- WRITTEN EXERCISE: Please write out the material below exactly as given.

- DATA SEGMENT:

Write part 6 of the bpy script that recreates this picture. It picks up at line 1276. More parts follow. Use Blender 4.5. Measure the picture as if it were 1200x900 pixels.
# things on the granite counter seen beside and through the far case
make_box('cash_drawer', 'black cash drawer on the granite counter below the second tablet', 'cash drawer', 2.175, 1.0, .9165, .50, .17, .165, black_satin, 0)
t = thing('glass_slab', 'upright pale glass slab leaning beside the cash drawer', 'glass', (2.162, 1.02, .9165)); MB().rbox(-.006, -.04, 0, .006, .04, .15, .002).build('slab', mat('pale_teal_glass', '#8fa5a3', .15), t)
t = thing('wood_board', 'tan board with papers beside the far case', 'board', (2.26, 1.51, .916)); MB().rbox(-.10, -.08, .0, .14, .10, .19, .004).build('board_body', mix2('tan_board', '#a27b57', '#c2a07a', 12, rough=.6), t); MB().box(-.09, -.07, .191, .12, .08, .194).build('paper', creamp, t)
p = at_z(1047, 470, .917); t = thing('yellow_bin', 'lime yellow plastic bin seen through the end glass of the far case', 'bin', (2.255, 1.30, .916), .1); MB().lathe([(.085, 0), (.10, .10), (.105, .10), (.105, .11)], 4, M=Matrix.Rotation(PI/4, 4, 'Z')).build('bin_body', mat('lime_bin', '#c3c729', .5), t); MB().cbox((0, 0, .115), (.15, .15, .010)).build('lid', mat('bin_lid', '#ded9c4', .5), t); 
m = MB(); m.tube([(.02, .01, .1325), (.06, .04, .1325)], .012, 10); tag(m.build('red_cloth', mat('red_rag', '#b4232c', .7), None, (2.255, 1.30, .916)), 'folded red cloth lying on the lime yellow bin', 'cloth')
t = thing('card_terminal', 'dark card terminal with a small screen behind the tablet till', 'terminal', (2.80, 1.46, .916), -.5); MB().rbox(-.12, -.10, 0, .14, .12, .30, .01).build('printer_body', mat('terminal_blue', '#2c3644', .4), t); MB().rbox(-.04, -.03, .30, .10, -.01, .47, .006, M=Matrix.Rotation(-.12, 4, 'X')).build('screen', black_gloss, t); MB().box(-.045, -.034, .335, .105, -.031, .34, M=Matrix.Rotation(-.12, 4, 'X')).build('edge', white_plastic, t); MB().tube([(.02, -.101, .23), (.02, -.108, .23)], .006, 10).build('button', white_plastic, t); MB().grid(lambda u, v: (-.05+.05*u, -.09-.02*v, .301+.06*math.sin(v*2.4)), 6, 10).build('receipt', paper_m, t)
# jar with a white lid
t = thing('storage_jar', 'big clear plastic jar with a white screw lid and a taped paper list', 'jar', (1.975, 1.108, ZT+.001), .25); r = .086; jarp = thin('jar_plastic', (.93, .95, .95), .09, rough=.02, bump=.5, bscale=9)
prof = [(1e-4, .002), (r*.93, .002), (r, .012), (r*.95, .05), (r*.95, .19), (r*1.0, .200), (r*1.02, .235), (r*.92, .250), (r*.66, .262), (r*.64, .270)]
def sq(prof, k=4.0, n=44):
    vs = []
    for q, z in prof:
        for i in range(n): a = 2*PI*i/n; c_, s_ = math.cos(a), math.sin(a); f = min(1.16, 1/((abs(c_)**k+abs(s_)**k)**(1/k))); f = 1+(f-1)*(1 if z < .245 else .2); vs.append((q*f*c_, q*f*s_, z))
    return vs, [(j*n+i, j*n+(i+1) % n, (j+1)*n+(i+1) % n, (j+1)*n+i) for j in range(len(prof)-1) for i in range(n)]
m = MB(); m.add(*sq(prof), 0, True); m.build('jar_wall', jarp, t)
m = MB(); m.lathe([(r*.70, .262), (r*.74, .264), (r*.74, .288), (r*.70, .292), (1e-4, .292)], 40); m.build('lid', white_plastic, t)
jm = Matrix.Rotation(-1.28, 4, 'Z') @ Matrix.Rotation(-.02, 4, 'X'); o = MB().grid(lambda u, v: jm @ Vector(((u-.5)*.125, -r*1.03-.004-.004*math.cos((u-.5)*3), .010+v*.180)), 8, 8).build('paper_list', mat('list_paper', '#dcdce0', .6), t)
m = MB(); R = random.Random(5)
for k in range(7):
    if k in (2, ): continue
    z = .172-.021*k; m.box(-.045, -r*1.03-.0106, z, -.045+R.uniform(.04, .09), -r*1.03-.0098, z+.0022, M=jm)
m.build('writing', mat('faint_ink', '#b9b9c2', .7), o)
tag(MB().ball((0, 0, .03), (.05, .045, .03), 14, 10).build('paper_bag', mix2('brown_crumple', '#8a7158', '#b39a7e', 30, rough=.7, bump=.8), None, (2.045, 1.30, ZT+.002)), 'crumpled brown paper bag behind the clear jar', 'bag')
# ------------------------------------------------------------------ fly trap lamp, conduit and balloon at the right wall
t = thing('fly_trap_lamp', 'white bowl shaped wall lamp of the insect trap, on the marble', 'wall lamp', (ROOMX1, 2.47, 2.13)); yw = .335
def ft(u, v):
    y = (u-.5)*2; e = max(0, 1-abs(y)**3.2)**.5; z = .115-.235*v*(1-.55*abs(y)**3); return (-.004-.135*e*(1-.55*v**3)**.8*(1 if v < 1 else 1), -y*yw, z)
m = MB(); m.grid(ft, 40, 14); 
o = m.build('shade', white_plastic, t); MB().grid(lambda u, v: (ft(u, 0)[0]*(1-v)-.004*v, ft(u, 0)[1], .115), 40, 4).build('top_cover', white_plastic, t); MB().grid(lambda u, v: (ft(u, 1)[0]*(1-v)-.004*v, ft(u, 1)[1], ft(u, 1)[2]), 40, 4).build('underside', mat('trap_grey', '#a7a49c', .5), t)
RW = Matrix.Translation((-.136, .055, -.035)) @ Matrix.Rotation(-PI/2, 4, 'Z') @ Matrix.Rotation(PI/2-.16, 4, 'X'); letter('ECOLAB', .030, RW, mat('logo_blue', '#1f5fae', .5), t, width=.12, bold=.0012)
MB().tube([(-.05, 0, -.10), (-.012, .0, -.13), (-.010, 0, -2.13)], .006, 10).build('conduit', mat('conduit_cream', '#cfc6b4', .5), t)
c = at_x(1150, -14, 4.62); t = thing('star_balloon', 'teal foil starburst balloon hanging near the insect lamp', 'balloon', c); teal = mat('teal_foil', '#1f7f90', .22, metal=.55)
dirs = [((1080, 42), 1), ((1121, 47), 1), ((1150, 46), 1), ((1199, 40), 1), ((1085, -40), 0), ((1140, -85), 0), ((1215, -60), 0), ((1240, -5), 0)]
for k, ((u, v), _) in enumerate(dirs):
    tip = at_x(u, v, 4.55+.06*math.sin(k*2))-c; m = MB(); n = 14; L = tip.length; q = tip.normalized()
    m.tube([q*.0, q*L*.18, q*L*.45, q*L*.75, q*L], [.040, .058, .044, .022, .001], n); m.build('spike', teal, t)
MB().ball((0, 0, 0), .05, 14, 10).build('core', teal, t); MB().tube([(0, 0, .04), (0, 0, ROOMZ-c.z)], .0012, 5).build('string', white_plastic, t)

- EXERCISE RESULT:
Write part 6 of the bpy script that recreates this picture. It picks up at line 1276. More parts follow. Use Blender 4.5. Measure the picture as if it were 1200x900 pixels.
# things on the granite counter seen beside and through the far case
make_box('cash_drawer', 'black cash drawer on the granite counter below the second tablet', 'cash drawer', 2.175, 1.0, .9165, .50, .17, .165, black_satin, 0)
t = thing('glass_slab', 'upright pale glass slab leaning beside the cash drawer', 'glass', (2.162, 1.02, .9165)); MB().rbox(-.006, -.04, 0, .006, .04, .15, .002).build('slab', mat('pale_teal_glass', '#8fa5a3', .15), t)
t = thing('wood_board', 'tan board with papers beside the far case', 'board', (2.26, 1.51, .916)); MB().rbox(-.10, -.08, .0, .14, .10, .19, .004).build('board_body', mix2('tan_board', '#a27b57', '#c2a07a', 12, rough=.6), t); MB().box(-.09, -.07, .191, .12, .08, .194).build('paper', creamp, t)
p = at_z(1047, 470, .917); t = thing('yellow_bin', 'lime yellow plastic bin seen through the end glass of the far case', 'bin', (2.255, 1.30, .916), .1); MB().lathe([(.085, 0), (.10, .10), (.105, .10), (.105, .11)], 4, M=Matrix.Rotation(PI/4, 4, 'Z')).build('bin_body', mat('lime_bin', '#c3c729', .5), t); MB().cbox((0, 0, .115), (.15, .15, .010)).build('lid', mat('bin_lid', '#ded9c4', .5), t); 
m = MB(); m.tube([(.02, .01, .1325), (.06, .04, .1325)], .012, 10); tag(m.build('red_cloth', mat('red_rag', '#b4232c', .7), None, (2.255, 1.30, .916)), 'folded red cloth lying on the lime yellow bin', 'cloth')
t = thing('card_terminal', 'dark card terminal with a small screen behind the tablet till', 'terminal', (2.80, 1.46, .916), -.5); MB().rbox(-.12, -.10, 0, .14, .12, .30, .01).build('printer_body', mat('terminal_blue', '#2c3644', .4), t); MB().rbox(-.04, -.03, .30, .10, -.01, .47, .006, M=Matrix.Rotation(-.12, 4, 'X')).build('screen', black_gloss, t); MB().box(-.045, -.034, .335, .105, -.031, .34, M=Matrix.Rotation(-.12, 4, 'X')).build('edge', white_plastic, t); MB().tube([(.02, -.101, .23), (.02, -.108, .23)], .006, 10).build('button', white_plastic, t); MB().grid(lambda u, v: (-.05+.05*u, -.09-.02*v, .301+.06*math.sin(v*2.4)), 6, 10).build('receipt', paper_m, t)
# jar with a white lid
t = thing('storage_jar', 'big clear plastic jar with a white screw lid and a taped paper list', 'jar', (1.975, 1.108, ZT+.001), .25); r = .086; jarp = thin('jar_plastic', (.93, .95, .95), .09, rough=.02, bump=.5, bscale=9)
prof = [(1e-4, .002), (r*.93, .002), (r, .012), (r*.95, .05), (r*.95, .19), (r*1.0, .200), (r*1.02, .235), (r*.92, .250), (r*.66, .262), (r*.64, .270)]
def sq(prof, k=4.0, n=44):
    vs = []
    for q, z in prof:
        for i in range(n): a = 2*PI*i/n; c_, s_ = math.cos(a), math.sin(a); f = min(1.16, 1/((abs(c_)**k+abs(s_)**k)**(1/k))); f = 1+(f-1)*(1 if z < .245 else .2); vs.append((q*f*c_, q*f*s_, z))
    return vs, [(j*n+i, j*n+(i+1) % n, (j+1)*n+(i+1) % n, (j+1)*n+i) for j in range(len(prof)-1) for i in range(n)]
m = MB(); m.add(*sq(prof), 0, True); m.build('jar_wall', jarp, t)
m = MB(); m.lathe([(r*.70, .262), (r*.74, .264), (r*.74, .288), (r*.70, .292), (1e-4, .292)], 40); m.build('lid', white_plastic, t)
jm = Matrix.Rotation(-1.28, 4, 'Z') @ Matrix.Rotation(-.02, 4, 'X'); o = MB().grid(lambda u, v: jm @ Vector(((u-.5)*.125, -r*1.03-.004-.004*math.cos((u-.5)*3), .010+v*.180)), 8, 8).build('paper_list', mat('list_paper', '#dcdce0', .6), t)
m = MB(); R = random.Random(5)
for k in range(7):
    if k in (2, ): continue
    z = .172-.021*k; m.box(-.045, -r*1.03-.0106, z, -.045+R.uniform(.04, .09), -r*1.03-.0098, z+.0022, M=jm)
m.build('writing', mat('faint_ink', '#b9b9c2', .7), o)
tag(MB().ball((0, 0, .03), (.05, .045, .03), 14, 10).build('paper_bag', mix2('brown_crumple', '#8a7158', '#b39a7e', 30, rough=.7, bump=.8), None, (2.045, 1.30, ZT+.002)), 'crumpled brown paper bag behind the clear jar', 'bag')
# ------------------------------------------------------------------ fly trap lamp, conduit and balloon at the right wall
t = thing('fly_trap_lamp', 'white bowl shaped wall lamp of the insect trap, on the marble', 'wall lamp', (ROOMX1, 2.47, 2.13)); yw = .335
def ft(u, v):
    y = (u-.5)*2; e = max(0, 1-abs(y)**3.2)**.5; z = .115-.235*v*(1-.55*abs(y)**3); return (-.004-.135*e*(1-.55*v**3)**.8*(1 if v < 1 else 1), -y*yw, z)
m = MB(); m.grid(ft, 40, 14); 
o = m.build('shade', white_plastic, t); MB().grid(lambda u, v: (ft(u, 0)[0]*(1-v)-.004*v, ft(u, 0)[1], .115), 40, 4).build('top_cover', white_plastic, t); MB().grid(lambda u, v: (ft(u, 1)[0]*(1-v)-.004*v, ft(u, 1)[1], ft(u, 1)[2]), 40, 4).build('underside', mat('trap_grey', '#a7a49c', .5), t)
RW = Matrix.Translation((-.136, .055, -.035)) @ Matrix.Rotation(-PI/2, 4, 'Z') @ Matrix.Rotation(PI/2-.16, 4, 'X'); letter('ECOLAB', .030, RW, mat('logo_blue', '#1f5fae', .5), t, width=.12, bold=.0012)
MB().tube([(-.05, 0, -.10), (-.012, .0, -.13), (-.010, 0, -2.13)], .006, 10).build('conduit', mat('conduit_cream', '#cfc6b4', .5), t)
c = at_x(1150, -14, 4.62); t = thing('star_balloon', 'teal foil starburst balloon hanging near the insect lamp', 'balloon', c); teal = mat('teal_foil', '#1f7f90', .22, metal=.55)
dirs = [((1080, 42), 1), ((1121, 47), 1), ((1150, 46), 1), ((1199, 40), 1), ((1085, -40), 0), ((1140, -85), 0), ((1215, -60), 0), ((1240, -5), 0)]
for k, ((u, v), _) in enumerate(dirs):
    tip = at_x(u, v, 4.55+.06*math.sin(k*2))-c; m = MB(); n = 14; L = tip.length; q = tip.normalized()
    m.tube([q*.0, q*L*.18, q*L*.45, q*L*.75, q*L], [.040, .058, .044, .022, .001], n); m.build('spike', teal, t)
MB().ball((0, 0, 0), .05, 14, 10).build('core', teal, t); MB().tube([(0, 0, .04), (0, 0, ROOMZ-c.z)], .0012, 5).build('string', white_plastic, t)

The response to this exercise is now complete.